The thing that makes Gaza Strip unique is its unerring focus on the strip’s residents. We’re told that Israelis have blocked the borders, we hear them shooting at the kids throwing stones at the crossings, and we hear them bulldozing buildings and see the rubble they create, but we never see their faces or hear from them directly. It isn’t fair, but it’s not meant to be. No one is blameless—the rocks the kids are chucking could kill the Israelis on the other side, and I didn’t doubt the sincerity of their desire for martyrdom (the wisdom is another thing); in those life circumstances, Paradise beckons quite temptingly.

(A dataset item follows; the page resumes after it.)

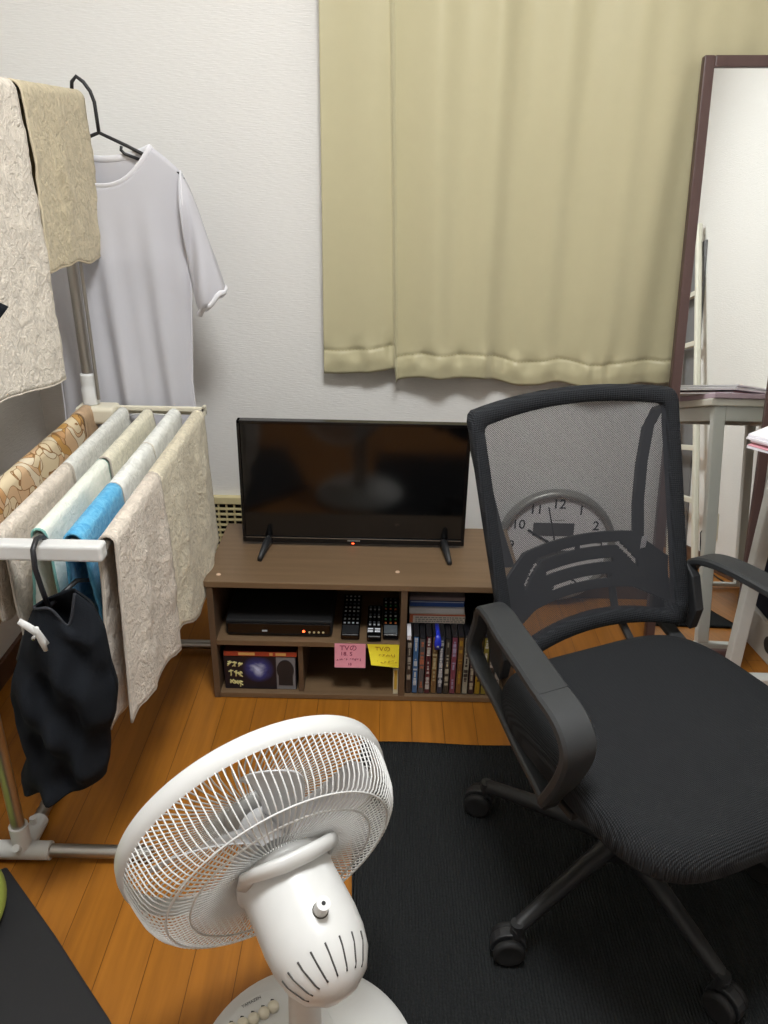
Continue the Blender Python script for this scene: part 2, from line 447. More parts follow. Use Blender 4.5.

One thing that didn’t go down so well was the haranguing tone of the representative from Arab Film Distribution who spoke to the Little Theatre's jam-packed crowd at the film’s end. He said the Weekly’s reviewer had no right to express his opinion of the film; racist expressions like that shouldn’t be allowed, the guy said. There’s no doubt that the Israeli government shapes Western perceptions of the situation in the occupied territories, and there’s no doubt that information about what goes on there is controlled and repackaged for external consumption, but restricting the free press in the United States isn’t the way to gain sympathy for the injustices there. In fact, that attitude is part of the problem.